An Open Love Letter: You are not the Perfect Man

It has been a while since I have written anything. I have been busy being a mom, a graduate student, plumb sick and setting my mother up into a new home. I have missed writing and kept wishing that the feeling of motivation would hit me and I would take to the computer keys and write a perfect ode to something...anything. Alas, I know better that if you do not switch your mind on to work, it likely won't switch on for you and so, here I am now.

A few weeks ago, our church gave us the option to share (congregation watching) what we were thankful for. Since I am rarely afraid to speak in front of anyone anymore, I decided to tell my husband how thankful I was for him. I spoke on how wonderful it was for him to welcome my mother into our home three years earlier, knowing that our journey wasn't going to get easier, but more difficult. To top that all, we already had four children with only 2 bedrooms between them, so very little space to fit everyone yet he welcomed her into our home. So this is the time where we insert the "awe you have such a sweet, wonderful husband". I do. I do have a wonderful husband and I know that he loves me very much, the love that now says "I would die if you were not here with me." I did not always know this. It took 12 years to finally welcome this truth into our marriage.

See my husband and I have the most romantic love story I have ever heard. I was a young married girl when he came back into my life, a mom already with a little boy. He professed his love and came back into my life, saying all the right words "you complete me" and all that other jazz. He swept me off my feet, apologizing about his terrible behavior as a teenage boy years earlier. He was in the Army, a strikingly handsome man with a shaved face and broad shoulders. His blue eyes hypnotized you in mere seconds. We married in Kansas after her returned from an overseas tour, but I was going to learn what type of man I had married. If you ever get a chance to read Veteran: When it's Not PTSD I recommend you do. It explains a lot about life after we separated from the military and many true feelings I had towards my husband: my knight in shining armor, my leading man, my soldier...swoon...my hero.

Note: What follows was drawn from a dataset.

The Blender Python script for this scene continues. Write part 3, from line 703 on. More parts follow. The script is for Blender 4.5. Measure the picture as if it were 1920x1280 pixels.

When I say that my husband is "not the perfect man", I mean this with the utmost respect. I have seen God work in him and have finally met the man that I fell in love with. For this reason, I stayed when things were at their worst, when my husband came home drunk and belittled me mere days after giving birth to our daughter. I stayed when he made a fool of himself shortly after we rekindled our romance. I stayed when he was angry for no real reason. I did not know when my husband would allow God to work in his life, but I held on to hope and stayed because I knew he was not a perfect man. We yelled at each other, we called each other names, we fought into the wee hours of the night, we disagreed, he parented one way and I wanted to parent another way. This is what a real marriage looks like, what a real love story looks like. It took 10 years to finally share a painful and sick secret from my childhood because years before, I did not trust myself let alone trust him with a fragile secret.

Truth is, I have changed too. I gave my husband room to be a fool, standing up for myself when I needed to and believe me, I did. I gave forgiveness and finally meant it. I began to set boundaries.  I began to trust God. I made a promise to myself that I would not leave him and so I allowed God to work in me to make this truth a reality. I love my husband, my imperfect partner who sits next to me in church, who parents our children with me, who holds me as I cry when life's circumstances leave me feeling angry and sad. My love who has supported me in my graduate studies.

Marriage means that you have to believe is something greater than yourself, greater than you two as a couple. Truth is, there will be a lot of screw ups, hang ups, hurts, passion, love and every other emotion and disagreement in between. We are humans, not perfect humans, just humans. Make yourself a promise, work with God (please) and your spouse to make this a reality.

I love you Michael. My heart is so happy to belong to you. Over 12 years of marriage has brought us a lot of adventure, some good and some not so good, but we are far from done. I respect you and you have certainly learned what it means to love me.